Well, it was zero surprise then when Armstrong refuted Landis’s claims by talking about credibility – or again, the lack of it. “It’s our word against his word,” said the seven-time Tour winner. “I like our word. We like our credibility. We have nothing to hide. We have nothing to run from. I can give you one word to sum this all up. It’s credibility. Floyd lost his credibility a long time ago.” And there’s certainly no denying that.

If Armstrong does in fact have something to hide – and plenty of people believe he does – then who knows if someday he too might want to get some of his credibility back. Although I doubt it.

Over the course of a long cycle in Clare last summer with another American Tour de France winner, Greg LeMond, the subject came up in a slightly different form, when LeMond told me about the sexual abuse he suffered at the hands of a family friend, some time around 1974. LeMond kept it secret until 2006, when, in a slightly twisted way, he was convinced to speak out after a phone call from Landis, who was about to be stripped of his Tour title. LeMond pleaded with him to tell the truth. That keeping it secret, like he did his abuse, could destroy him.

“I know the riders don’t want to be doping,” he told me. “They’re like lab rats. That’s why I’ve likened it to somebody who is being abused. They think they’re willing participants, but they’re not able to make that adult, long-term decision. And when they’re 45 or 50 they’ll look back and go, God . . .”

Armstrong doesn’t believe in God. But I was wondering if the knock on Armstrong’s door on Thursday morning to say Landis was spilling beans all over the cycling shop, might ultimately restore some credibility in sport. I was wondering what Francis would have said about these latest revelations. I was wondering what Francis would have thought about Usain Bolt opening his 100 metres season by running 9.86 seconds, after a brutal start, and easing up across the finish line. I was wondering if like me Francis would have at least seen some credibility in that.

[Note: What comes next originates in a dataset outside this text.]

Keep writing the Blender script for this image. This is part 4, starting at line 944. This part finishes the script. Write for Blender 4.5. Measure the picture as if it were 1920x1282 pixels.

It’s a little late for that now because Francis was buried in Toronto last Tuesday. He was 61 and died after a five-year battle with lymphoma. Ben Johnson helped carry his casket. Dr Jamie Astaphan, who supplied Francis with steroids, died in 2006 and Charles Dubin, who headed the 1989 Dubin inquiry, died in 2008. Francis died with nothing left to hide and maybe therefore with some credibility, at least in his own mind.

Johnson is thus the last survivor of the speed trap. He's 48 years old and relatively successful, with his own line of athletic clothing, and a part-time personal trainer at York University in Toronto. But he's also putting the finishing touches to his own autobiography, which he's calling Seoul to Soul. "The time has come to speak the truth about my own career, to set the record straight about what happened," says Johnson, perhaps realising himself the truth, if not the whole truth, always comes out in the end.